Nunca ficamos tanto tempo em casa como agora. Nunca ficamos tanto tempo dentro de nós como agora. A casa não somente como espaço físico com muitos ou poucos, grandes ou pequenos cômodos, mas a casa como nosso interior. Haveríamos nós de ir para outro lugar que não fosse nossa casa/abrigo interior?
A casa nos protege e nos integra. A ela retornamos meio perdidos como quem volta ao colo de mãe entre sorrisos e lágrimas. Porque na casa, assim como no colo de mãe, há sempre bons afagos que nos levam ao sossego. Casa e colo como espaço amado, poético e aconchegante.
Ficar em casa por muito tempo parece despertar fortes emoções. As fotografias, os quadros, os móveis e outros objetos acionam a memória. E aí vem o passado na carruagem do tempo para nos fazer lembrar as vivências de uma juventude remota e a valorização de nossa história. Há na casa espaços felizes, libertadores, oníricos e sagrados.
A casa é nosso mundo, nosso corpo, nosso seio materno. Ficar em casa é como ficar dentro de nós. Então, podemos experimentar nossas memórias, sonhos e desejos. Portas e janelas olham para o mundo lá fora. O telhado nos protege. A sala é o espaço que pulsa forte. Nos quartos está o descanso, na cozinha a prosperidade e no banheiro as impurezas. Tudo na casa revela um pouco de quem somos e expressa nosso interior.
Dentro de nossa casa, sentimo-nos protegidos, pois nem o ladrar do cão nos inquieta. A casa é intimidade que se ritualiza nos horários das refeições, dos cafés, das conversas, da oração. Em casa o tempo sossega e até cochila. Tudo fica mais liberto, mais agradável, podemos ainda, se assim for nosso desejo, nos livrar das representações.
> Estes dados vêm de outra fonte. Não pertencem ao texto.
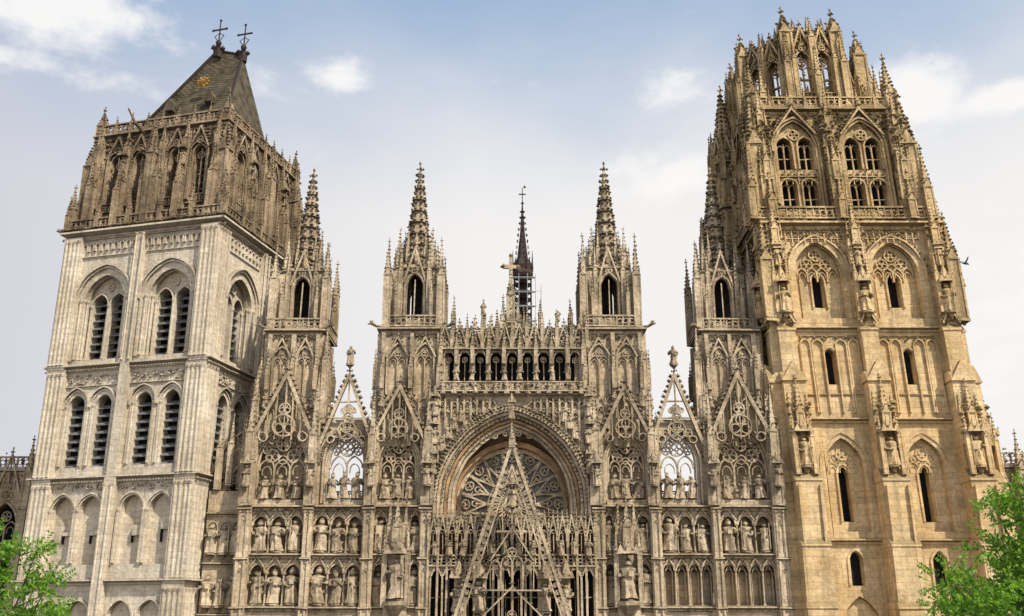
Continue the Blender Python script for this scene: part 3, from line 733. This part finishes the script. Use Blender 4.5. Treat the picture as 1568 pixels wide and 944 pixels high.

Por esse tempo de confinamento, num cantinho de minha casa, meus olhos espiaram melhor duas coisas: o correr da lagartixa pela sala e o passarinho na minha janela. Por meio dos dois bichinhos, pensei na complexidade e na simplicidade da vida ao mesmo tempo. Todos os dias eles estão lá como se quisessem me desejar bom dia. Achei isso tão gracioso. Sou fácil de me emocionar.